▽
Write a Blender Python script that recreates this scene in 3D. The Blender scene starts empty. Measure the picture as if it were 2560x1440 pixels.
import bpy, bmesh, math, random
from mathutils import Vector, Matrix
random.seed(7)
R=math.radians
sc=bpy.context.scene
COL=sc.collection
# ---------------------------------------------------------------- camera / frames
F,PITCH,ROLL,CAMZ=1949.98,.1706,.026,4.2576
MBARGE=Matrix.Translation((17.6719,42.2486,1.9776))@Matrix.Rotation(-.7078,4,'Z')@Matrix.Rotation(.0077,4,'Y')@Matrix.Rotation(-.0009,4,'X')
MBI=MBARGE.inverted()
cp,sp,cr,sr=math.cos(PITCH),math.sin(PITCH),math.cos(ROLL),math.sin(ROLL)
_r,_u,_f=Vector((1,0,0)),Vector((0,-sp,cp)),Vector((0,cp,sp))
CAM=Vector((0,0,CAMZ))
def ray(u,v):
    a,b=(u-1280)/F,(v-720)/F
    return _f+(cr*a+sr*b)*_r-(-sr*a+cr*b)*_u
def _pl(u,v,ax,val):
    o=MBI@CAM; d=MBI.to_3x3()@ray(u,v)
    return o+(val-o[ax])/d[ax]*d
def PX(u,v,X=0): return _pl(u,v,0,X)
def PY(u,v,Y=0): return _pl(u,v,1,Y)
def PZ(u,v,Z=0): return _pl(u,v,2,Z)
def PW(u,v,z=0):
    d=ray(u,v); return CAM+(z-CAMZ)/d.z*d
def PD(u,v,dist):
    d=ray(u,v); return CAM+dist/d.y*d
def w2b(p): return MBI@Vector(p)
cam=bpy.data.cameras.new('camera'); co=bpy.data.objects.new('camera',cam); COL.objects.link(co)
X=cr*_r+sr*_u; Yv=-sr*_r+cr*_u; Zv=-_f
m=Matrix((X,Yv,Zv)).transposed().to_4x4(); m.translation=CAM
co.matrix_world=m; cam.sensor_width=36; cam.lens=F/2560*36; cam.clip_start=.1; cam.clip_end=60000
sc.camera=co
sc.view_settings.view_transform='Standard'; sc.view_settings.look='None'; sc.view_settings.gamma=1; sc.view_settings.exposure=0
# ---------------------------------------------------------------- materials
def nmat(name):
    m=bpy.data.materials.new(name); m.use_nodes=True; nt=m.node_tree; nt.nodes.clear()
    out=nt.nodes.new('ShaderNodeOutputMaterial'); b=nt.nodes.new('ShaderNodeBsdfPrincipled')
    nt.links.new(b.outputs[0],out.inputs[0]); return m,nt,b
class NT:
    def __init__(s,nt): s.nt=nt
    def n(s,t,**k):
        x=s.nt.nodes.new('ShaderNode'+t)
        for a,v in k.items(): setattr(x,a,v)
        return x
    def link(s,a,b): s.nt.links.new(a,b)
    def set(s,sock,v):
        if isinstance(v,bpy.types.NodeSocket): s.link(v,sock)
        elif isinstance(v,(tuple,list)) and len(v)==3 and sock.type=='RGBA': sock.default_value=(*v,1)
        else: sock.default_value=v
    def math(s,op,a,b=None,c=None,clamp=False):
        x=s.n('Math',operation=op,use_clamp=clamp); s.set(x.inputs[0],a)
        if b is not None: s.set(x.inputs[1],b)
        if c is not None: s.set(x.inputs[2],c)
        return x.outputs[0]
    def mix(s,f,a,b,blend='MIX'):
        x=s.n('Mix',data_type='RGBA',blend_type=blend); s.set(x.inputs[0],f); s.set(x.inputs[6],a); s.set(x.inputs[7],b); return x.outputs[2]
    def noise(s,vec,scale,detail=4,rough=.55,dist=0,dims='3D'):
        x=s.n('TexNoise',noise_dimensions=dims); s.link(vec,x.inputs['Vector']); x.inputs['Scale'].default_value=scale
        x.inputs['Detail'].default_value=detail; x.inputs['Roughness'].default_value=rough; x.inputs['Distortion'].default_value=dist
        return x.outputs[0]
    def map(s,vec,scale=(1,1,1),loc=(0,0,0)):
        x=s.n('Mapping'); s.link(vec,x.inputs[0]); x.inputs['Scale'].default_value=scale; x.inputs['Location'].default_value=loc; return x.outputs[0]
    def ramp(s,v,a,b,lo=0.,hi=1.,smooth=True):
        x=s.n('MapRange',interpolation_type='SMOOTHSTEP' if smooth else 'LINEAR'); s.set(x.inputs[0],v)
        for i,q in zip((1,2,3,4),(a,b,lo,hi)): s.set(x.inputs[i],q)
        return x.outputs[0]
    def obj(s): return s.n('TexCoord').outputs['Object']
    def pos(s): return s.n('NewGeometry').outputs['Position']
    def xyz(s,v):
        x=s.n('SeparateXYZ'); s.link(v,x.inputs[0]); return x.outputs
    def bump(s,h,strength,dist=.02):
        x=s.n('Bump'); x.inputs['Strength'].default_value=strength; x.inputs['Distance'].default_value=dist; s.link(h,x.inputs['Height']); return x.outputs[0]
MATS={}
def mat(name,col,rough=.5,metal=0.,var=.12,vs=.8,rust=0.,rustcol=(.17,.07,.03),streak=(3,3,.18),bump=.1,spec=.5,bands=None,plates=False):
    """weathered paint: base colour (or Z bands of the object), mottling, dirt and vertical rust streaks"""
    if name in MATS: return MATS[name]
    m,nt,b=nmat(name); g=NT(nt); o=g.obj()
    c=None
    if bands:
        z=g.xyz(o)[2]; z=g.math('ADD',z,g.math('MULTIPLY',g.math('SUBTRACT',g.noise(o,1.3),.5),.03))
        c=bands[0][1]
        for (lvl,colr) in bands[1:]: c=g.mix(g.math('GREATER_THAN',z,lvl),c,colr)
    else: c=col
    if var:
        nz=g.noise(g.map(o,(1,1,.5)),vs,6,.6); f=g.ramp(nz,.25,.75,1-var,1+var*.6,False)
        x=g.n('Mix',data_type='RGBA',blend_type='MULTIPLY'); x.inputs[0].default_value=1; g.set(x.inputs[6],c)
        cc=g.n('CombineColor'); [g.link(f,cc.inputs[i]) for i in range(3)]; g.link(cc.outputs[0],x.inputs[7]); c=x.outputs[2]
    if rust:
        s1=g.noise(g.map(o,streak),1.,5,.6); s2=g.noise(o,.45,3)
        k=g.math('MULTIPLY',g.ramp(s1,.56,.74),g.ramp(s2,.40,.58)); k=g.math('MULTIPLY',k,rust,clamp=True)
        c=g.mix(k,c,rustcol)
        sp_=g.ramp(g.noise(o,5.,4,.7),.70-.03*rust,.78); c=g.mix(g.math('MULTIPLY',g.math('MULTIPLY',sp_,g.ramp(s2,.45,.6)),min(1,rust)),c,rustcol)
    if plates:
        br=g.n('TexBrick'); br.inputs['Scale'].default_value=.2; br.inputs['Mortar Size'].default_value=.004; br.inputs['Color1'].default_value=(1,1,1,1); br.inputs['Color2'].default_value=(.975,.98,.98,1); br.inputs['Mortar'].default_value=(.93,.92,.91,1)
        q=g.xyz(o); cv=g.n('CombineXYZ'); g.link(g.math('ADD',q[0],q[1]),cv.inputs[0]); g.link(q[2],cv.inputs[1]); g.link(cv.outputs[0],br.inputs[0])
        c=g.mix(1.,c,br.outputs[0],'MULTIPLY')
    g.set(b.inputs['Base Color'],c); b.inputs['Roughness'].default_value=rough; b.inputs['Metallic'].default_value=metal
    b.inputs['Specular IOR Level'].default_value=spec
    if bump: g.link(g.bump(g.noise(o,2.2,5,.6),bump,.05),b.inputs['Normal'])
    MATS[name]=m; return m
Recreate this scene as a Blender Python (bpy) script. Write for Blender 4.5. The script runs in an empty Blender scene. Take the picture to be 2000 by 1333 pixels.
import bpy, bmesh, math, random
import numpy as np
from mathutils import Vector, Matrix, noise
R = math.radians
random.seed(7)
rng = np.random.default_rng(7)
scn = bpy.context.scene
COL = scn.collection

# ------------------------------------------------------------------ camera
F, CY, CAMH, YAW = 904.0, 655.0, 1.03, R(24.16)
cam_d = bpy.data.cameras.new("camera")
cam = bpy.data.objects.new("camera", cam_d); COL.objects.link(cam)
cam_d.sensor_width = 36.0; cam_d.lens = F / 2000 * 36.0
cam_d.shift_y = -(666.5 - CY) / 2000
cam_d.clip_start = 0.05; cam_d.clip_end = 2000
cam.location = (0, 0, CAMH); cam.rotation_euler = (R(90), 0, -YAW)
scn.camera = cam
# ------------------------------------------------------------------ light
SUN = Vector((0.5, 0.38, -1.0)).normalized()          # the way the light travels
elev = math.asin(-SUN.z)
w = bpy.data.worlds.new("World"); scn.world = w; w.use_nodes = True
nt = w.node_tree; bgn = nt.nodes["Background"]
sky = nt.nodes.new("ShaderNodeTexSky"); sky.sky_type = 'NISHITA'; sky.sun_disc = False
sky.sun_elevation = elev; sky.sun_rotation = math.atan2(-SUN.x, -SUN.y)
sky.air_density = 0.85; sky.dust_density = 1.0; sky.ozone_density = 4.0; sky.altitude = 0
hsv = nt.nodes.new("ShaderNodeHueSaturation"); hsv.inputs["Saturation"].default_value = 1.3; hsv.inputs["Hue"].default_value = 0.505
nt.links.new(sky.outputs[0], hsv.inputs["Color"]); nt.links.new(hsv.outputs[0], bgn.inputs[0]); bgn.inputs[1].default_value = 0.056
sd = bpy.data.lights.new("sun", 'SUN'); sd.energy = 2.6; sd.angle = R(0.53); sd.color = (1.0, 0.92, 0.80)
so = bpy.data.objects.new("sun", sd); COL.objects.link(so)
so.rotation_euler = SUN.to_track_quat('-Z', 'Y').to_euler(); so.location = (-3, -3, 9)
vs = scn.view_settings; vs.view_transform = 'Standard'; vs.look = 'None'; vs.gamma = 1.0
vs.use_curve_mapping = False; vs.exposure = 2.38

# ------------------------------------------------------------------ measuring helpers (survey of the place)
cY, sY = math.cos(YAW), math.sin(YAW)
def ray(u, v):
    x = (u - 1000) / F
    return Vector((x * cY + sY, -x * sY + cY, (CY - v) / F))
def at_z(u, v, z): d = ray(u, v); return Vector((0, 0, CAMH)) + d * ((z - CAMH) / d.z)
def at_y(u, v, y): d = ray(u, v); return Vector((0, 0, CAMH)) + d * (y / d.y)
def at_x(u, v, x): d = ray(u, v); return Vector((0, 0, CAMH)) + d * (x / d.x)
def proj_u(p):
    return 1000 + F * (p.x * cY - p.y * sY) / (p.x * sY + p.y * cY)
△
Problem to solve
Exactly and only the lines from the line that contains "Recreate this scene" through the line that contains "COL = scn.collection" are to be repeated as they stand.

Output of the exercise
Recreate this scene as a Blender Python (bpy) script. Write for Blender 4.5. The script runs in an empty Blender scene. Take the picture to be 2000 by 1333 pixels.
import bpy, bmesh, math, random
import numpy as np
from mathutils import Vector, Matrix, noise
R = math.radians
random.seed(7)
rng = np.random.default_rng(7)
scn = bpy.context.scene
COL = scn.collection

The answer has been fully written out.